В результате — у бабы мокрые онучи».
Подтверждение этой притчи он видел в Майкопе, где белые повесили тысячу двести человек («Одну барышню даже вверх ногами»), где висящий человек стал «таким же обычным явлением, как бегающая собака». Ее подтверждал рассказ доктора, приехавшего с царицынского фронта, где «расстреливание заменено» «отсечением головы». И превращение контрразведки в «чрезвычайку» в Севастополе, и «реквизиция помещений и уплотнение населения», и даже учреждение армейских культурно-просветительных отделов — все говорило о том, что белые мало чем отличаются от красных. Публикацию этого фельетона редакция выходившего в Париже журнала «Смена вех» снабдила характерным предисловием: «В течение всей революции блестящий русский публицист В. М. Дорошевич хранил упорное молчание. Печатаемая ниже его статья „Красные и белые“ является, насколько мы знаем, первою, прерывающею это молчание. Она, несомненно, весьма знаменательна как по теме, так и по тону. Если в ней отражается основной мотив душевного перелома, испытанного автором под впечатлением трагических событий русской жизни последних лет, то не этот же ли мотив <отражает и наше состояние> и многих тех, чей голос не может звучать так громко, как голос В. М. Дорошевича».

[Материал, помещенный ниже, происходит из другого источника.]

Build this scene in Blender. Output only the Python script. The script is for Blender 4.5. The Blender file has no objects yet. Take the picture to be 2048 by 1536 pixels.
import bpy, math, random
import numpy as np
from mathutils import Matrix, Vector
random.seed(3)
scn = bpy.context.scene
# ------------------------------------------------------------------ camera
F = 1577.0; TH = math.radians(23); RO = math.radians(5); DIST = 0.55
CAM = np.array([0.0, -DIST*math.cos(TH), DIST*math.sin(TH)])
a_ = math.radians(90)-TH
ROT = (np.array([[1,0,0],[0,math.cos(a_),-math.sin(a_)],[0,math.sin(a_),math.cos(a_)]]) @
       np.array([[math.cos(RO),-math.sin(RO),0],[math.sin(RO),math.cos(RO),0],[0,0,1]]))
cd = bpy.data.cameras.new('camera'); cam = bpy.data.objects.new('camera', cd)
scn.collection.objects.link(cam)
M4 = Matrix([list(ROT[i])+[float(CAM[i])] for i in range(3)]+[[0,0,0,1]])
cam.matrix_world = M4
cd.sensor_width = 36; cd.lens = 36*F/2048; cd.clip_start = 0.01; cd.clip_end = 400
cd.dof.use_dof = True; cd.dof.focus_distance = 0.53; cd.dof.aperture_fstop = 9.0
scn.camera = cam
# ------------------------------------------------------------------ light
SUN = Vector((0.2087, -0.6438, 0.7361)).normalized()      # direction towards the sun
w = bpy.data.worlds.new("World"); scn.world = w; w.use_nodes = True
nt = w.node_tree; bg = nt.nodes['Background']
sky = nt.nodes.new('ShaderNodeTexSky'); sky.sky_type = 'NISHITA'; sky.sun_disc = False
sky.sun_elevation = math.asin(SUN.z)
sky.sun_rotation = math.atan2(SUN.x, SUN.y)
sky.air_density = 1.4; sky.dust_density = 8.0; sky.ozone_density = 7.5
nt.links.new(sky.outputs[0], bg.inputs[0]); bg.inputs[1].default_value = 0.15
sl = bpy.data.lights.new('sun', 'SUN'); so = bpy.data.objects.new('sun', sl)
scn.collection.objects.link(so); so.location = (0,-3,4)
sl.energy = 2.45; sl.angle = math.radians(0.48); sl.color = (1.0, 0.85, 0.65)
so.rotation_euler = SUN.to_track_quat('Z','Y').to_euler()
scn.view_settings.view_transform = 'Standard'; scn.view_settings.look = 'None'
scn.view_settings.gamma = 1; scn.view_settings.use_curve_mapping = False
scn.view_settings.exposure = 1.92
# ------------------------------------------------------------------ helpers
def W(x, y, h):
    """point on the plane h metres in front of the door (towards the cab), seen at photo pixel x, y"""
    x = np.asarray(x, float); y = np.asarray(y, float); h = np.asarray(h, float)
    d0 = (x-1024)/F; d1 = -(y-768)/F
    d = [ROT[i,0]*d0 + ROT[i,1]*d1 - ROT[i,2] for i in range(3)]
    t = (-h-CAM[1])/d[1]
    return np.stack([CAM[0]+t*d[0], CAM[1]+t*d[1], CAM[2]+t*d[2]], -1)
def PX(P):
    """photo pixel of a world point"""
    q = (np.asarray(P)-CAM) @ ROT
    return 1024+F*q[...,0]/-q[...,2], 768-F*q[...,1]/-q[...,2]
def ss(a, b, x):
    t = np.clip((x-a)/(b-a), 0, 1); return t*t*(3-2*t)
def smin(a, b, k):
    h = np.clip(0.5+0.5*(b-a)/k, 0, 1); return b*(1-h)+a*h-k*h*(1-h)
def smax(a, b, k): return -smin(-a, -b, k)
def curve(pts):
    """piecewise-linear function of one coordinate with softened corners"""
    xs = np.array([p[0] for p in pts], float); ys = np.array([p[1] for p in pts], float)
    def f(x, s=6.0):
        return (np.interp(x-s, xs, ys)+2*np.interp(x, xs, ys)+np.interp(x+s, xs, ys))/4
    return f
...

Надеявшиеся на либеральное перерождение большевизма эмигранты, вошедшие в историю как сменовеховцы, увидели в фельетоне стремление к некоей «объективной оценке» действительности, сближающее их взгляды с позицией знаменитого журналиста. Эта вера в то, что Дорошевич им близок, укреплялась, вероятно, и согласием его сотрудничать как в «Смене вех», так и в близком этому изданию журнале «Новая Россия», который возглавил И. Г. Лежнев и в котором, помимо Дорошевича, дали согласие участвовать Н. П. Ашешов, Ю. С. Волин, Е. Д. Зозуля, В. Г. Тан[1374]. Ошибка редакторов «Смены вех» заключалась в том, что они приняли «Красных и белых» за свидетельство перелома, тогда как по сути это был крик отчаяния человека, упершегося в стену. Этот фельетон запечатлел кризис надежд на выход из тупика. Здесь кроется и ответ на вопрос, почему так сторонился Дорошевич участия как в белой, так и в советской прессе: он не мог стать на ту или другую сторону в братоубийственном противостоянии. Свое кризисное состояние он тем не менее пытался преодолеть, прежде всего за счет новых впечатлений, контактов, встреч. Принимал предложения о сотрудничестве в изданиях, казавшихся ему умеренными в политическом плане. Осенью 1919 года в «Крымском вестнике», спустя год — в сменовеховских изданиях.